The similarities between the two presidents' instincts has become clearer since Mr Trump sacked the bellicose John Bolton as his national security adviser in September. The crucial disagreements between Mr Trump and Mr Bolton concerned the president's eagerness to pursue negotiations with Iran, North Korea and the Taliban in Afghanistan. The hawkish Mr Bolton was appalled. But Mr Trump is determined to press ahead. The result is that, after his warlike "fire and fury" phase, Mr Trump is now pursuing a diplomacy-first strategy that is strongly reminiscent of Mr Obama.

Foreign policy caution inevitably leads to clashes with the blob - Mr Obama was attacked for “weakness” and Mr Trump has been lambasted for “isolationism”. The debate over Afghanistan illustrates the point. Both Mr Obama and Mr Trump came to office very sceptical of the case for continued military involvement. Both presidents were then persuaded to send more troops - only to start pulling them out again, later in their presidencies.

The story of two cancelled air strikes underlines their joint caution. Mr Obama's last-minute decision in 2013 to cancel a bombing raid on Syria, intended to punish President Bashar al-Assad for using chemical weapons, was widely denounced by the Washington establishment. When Mr Trump ordered some air strikes on Assad regime targets in 2018, in response to another chemical attack, he got bipartisan praise in Washington for correcting Mr Obama's "error".

But these raids were just one-off gestures that did nothing to change the trajectory of the war in Syria. More recently, Mr Trump also made a last-minute decision to ignore his advisers and cancel an air strike, this time on Iran, after balking at the likely level of casualties.

Mr Trump’s reluctance to attack Iran was significant. It underlines the fact that his tough-guy rhetoric disguises a strong preference for diplomacy over force. The fact that Mr Trump and Mr Obama arrived at similar policies of pullback from the Middle East is crucial - given that the region has long dominated US foreign policy.

On other issues, however, there are important differences between the two presidents. Mr Obama believed in the importance of international agreements, while Mr Trump is highly sceptical of them. He has pulled the US out of the Paris climate treaty and a host of other international accords.

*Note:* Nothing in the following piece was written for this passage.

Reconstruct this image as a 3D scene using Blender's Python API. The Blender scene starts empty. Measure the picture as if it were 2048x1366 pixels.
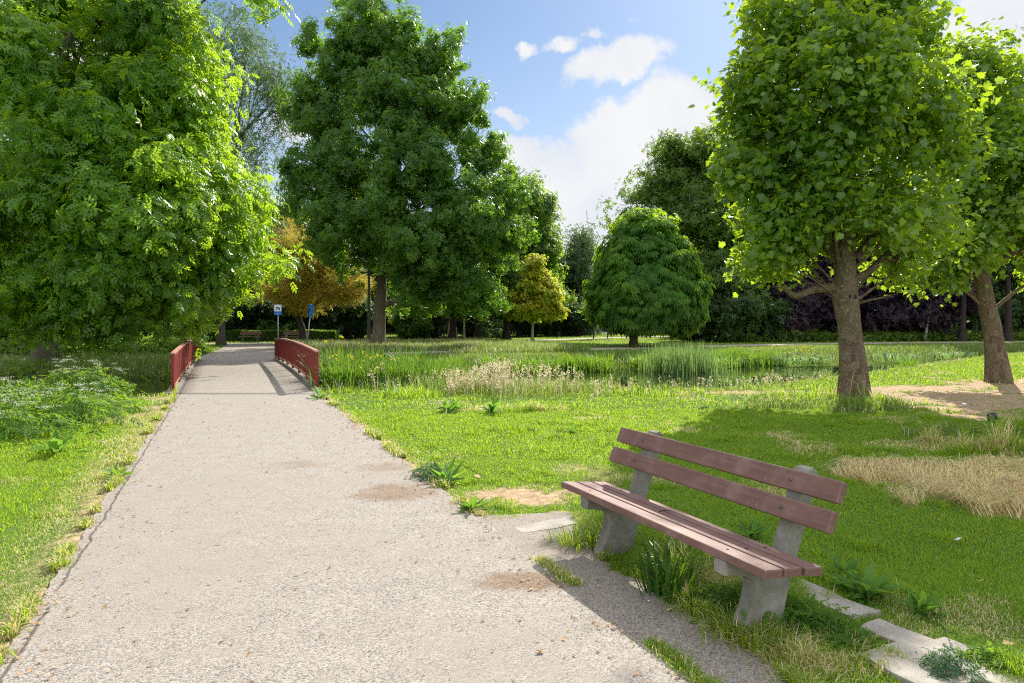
import bpy, bmesh, math, random
import numpy as np
from mathutils import Vector, Matrix
R = math.radians
PI = math.pi
S = bpy.context.scene
COL = S.collection

# ------------------------------------------------------------------ camera
F = 1365.0                      # focal length in photo pixels (24 mm on 36 mm)
CAMZ = 1.6
cam = bpy.data.cameras.new('camera'); camo = bpy.data.objects.new('camera', cam); COL.objects.link(camo)
camo.location = (0, 0, CAMZ); camo.rotation_euler = (R(90), 0, 0)
cam.sensor_width = 36; cam.lens = 24; cam.shift_y = -38/2048; cam.clip_end = 3000; cam.clip_start = .05
S.camera = camo
def W(px, py, D):               # a measured pixel and a distance give a point in the place
    return np.array([(px-1024)/F*D, D, CAMZ-(py-645)/F*D])
def G(px, py):                  # point on the level ground
    D = CAMZ*F/(py-645); return ((px-1024)/F*D, D)

# ------------------------------------------------------------------ light
SUN_AZ, SUN_EL = R(25), R(39)
sd = Vector((math.sin(SUN_AZ)*math.cos(SUN_EL), math.cos(SUN_AZ)*math.cos(SUN_EL), math.sin(SUN_EL)))
sl = bpy.data.lights.new('sun', 'SUN'); sl.energy = 3.0; sl.angle = R(.6); sl.color = (1, .94, .83)
so = bpy.data.objects.new('sun', sl); COL.objects.link(so); so.rotation_euler = sd.to_track_quat('Z', 'Y').to_euler(); so.location = (20, 40, 60)
S.view_settings.view_transform = 'Standard'; S.view_settings.look = 'None'; S.view_settings.gamma = 1
S.view_settings.exposure = 1.45
S.view_settings.use_curve_mapping = False
cy = S.cycles
cy.max_bounces = 8; cy.diffuse_bounces = 5; cy.glossy_bounces = 3; cy.transmission_bounces = 5; cy.transparent_max_bounces = 6
cy.caustics_reflective = False; cy.caustics_refractive = False
cy.use_denoising = False; cy.filter_width = 1.15
cy.use_adaptive_sampling = False
cy.sample_clamp_indirect = 6
S.render.film_transparent = False

# ------------------------------------------------------------------ node helpers
class NT:
    def __init__(s, tree): s.t = tree; s.n = tree.nodes; s.l = tree.links
    def new(s, ty, **kw):
        n = s.n.new(ty)
        for k, v in kw.items(): setattr(n, k, v)
        return n
    def put(s, sock, v):
        if isinstance(v, bpy.types.NodeSocket): s.l.new(v, sock)
        elif v is not None:
            if hasattr(sock.default_value, '__len__') and not hasattr(v, '__len__'): v = (v,)*len(sock.default_value)
            if hasattr(v, '__len__') and len(v) == 3 and len(sock.default_value) == 4: v = (*v, 1)
            sock.default_value = v
    def m(s, op, a, b=None, c=None, clamp=False):
        n = s.new('ShaderNodeMath', operation=op, use_clamp=clamp)
        s.put(n.inputs[0], a); s.put(n.inputs[1], b) if b is not None else 0
        if c is not None: s.put(n.inputs[2], c)
        return n.outputs[0]
    def mix(s, f, a, b, mode='MIX'):
        n = s.new('ShaderNodeMix', data_type='RGBA', blend_type=mode)
        s.put(n.inputs['Factor'], f); s.put(n.inputs[6], a); s.put(n.inputs[7], b)
        return n.outputs[2]
    def noise(s, co, scale, detail=3, rough=.55, dist=0):
        n = s.new('ShaderNodeTexNoise'); s.put(n.inputs['Vector'], co); n.inputs['Scale'].default_value = scale
        n.inputs['Detail'].default_value = detail; n.inputs['Roughness'].default_value = rough; n.inputs['Distortion'].default_value = dist
        return n.outputs['Fac']
    def ramp(s, f, stops):
        n = s.new('ShaderNodeValToRGB'); s.put(n.inputs[0], f); cr = n.color_ramp
        while len(cr.elements) < len(stops): cr.elements.new(.5)
        for e, (p, c) in zip(cr.elements, stops):
            e.position = p; e.color = (*c, 1) if hasattr(c, '__len__') else (c, c, c, 1)
        return n.outputs[0]
    def sstep(s, f, a, b):
        n = s.new('ShaderNodeMapRange', interpolation_type='SMOOTHSTEP'); s.put(n.inputs[0], f)
        n.inputs[1].default_value = a; n.inputs[2].default_value = b
        return n.outputs[0]
    def attr(s, name): return s.new('ShaderNodeAttribute', attribute_name=name).outputs['Fac']
    def bump(s, h, strength, dist):
        n = s.new('ShaderNodeBump'); s.put(n.inputs['Height'], h); n.inputs['Strength'].default_value = strength; n.inputs['Distance'].default_value = dist
        return n.outputs[0]
    def scale(s, co, v):
        n = s.new('ShaderNodeMapping'); s.put(n.inputs[0], co); n.inputs['Scale'].default_value = v
        return n.outputs[0]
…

The Trump administration’s ardent protectionism also represents a break not just with Mr Obama, but with every other US presidency since 1945. However, Mr Trump seems to be in tune with the spirit of the times. The leading candidates for the Democratic nomination are now also embracing protectionism and a more hostile attitude to China.

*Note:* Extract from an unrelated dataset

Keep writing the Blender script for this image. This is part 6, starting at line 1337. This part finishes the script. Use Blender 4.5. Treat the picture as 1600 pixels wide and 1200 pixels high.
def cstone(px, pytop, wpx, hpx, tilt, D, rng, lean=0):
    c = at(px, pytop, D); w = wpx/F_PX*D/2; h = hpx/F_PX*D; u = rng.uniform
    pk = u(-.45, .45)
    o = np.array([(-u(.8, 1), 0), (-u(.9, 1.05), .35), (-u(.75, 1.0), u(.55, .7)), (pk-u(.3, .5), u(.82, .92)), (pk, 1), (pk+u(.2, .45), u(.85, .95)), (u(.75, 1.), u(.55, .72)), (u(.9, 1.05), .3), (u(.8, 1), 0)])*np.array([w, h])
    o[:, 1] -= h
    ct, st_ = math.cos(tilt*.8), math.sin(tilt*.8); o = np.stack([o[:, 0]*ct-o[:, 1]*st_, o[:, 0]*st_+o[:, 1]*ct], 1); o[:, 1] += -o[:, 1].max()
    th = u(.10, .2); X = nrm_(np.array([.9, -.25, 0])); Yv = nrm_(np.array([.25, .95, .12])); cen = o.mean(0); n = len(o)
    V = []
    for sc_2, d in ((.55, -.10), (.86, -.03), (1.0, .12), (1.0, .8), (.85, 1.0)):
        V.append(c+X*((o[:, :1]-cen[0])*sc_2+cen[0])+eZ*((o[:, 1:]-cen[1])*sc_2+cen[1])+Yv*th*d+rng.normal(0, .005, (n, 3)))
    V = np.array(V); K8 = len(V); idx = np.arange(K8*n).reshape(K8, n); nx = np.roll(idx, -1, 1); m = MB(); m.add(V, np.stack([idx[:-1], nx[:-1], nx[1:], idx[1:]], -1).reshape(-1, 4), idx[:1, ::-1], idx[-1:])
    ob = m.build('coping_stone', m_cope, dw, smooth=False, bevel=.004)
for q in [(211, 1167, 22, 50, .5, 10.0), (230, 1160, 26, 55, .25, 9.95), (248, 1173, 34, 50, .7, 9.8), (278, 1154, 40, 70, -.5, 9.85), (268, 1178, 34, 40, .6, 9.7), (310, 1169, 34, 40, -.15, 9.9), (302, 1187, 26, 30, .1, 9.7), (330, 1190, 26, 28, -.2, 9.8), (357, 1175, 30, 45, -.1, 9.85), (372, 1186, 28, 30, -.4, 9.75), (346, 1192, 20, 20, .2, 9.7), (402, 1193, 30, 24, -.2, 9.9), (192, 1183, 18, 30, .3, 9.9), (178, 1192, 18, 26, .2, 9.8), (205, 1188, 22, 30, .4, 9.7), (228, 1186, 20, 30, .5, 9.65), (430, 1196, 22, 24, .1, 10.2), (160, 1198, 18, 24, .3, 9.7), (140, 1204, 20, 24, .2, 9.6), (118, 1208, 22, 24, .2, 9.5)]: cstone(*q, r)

This bipartisan embrace of protectionism is the economic equivalent of the Obama-Trump convergence on pulling back from the Middle East. Both policies are products of a declining confidence in America’s ability to emerge triumphant in economic or military competition with foreign rivals. The result is the adoption of more defensive and inward-looking policies.

Since the Trump and Obama camps revile each other, it remains a political and psychological necessity for both sides to ignore any convergence between their foreign policies. But when historians look back at the two presidencies, they will surely notice the underlying continuities. In their very different ways, both Mr Obama and Mr Trump have reduced America’s global commitments - and adjusted the US to a more modest international role.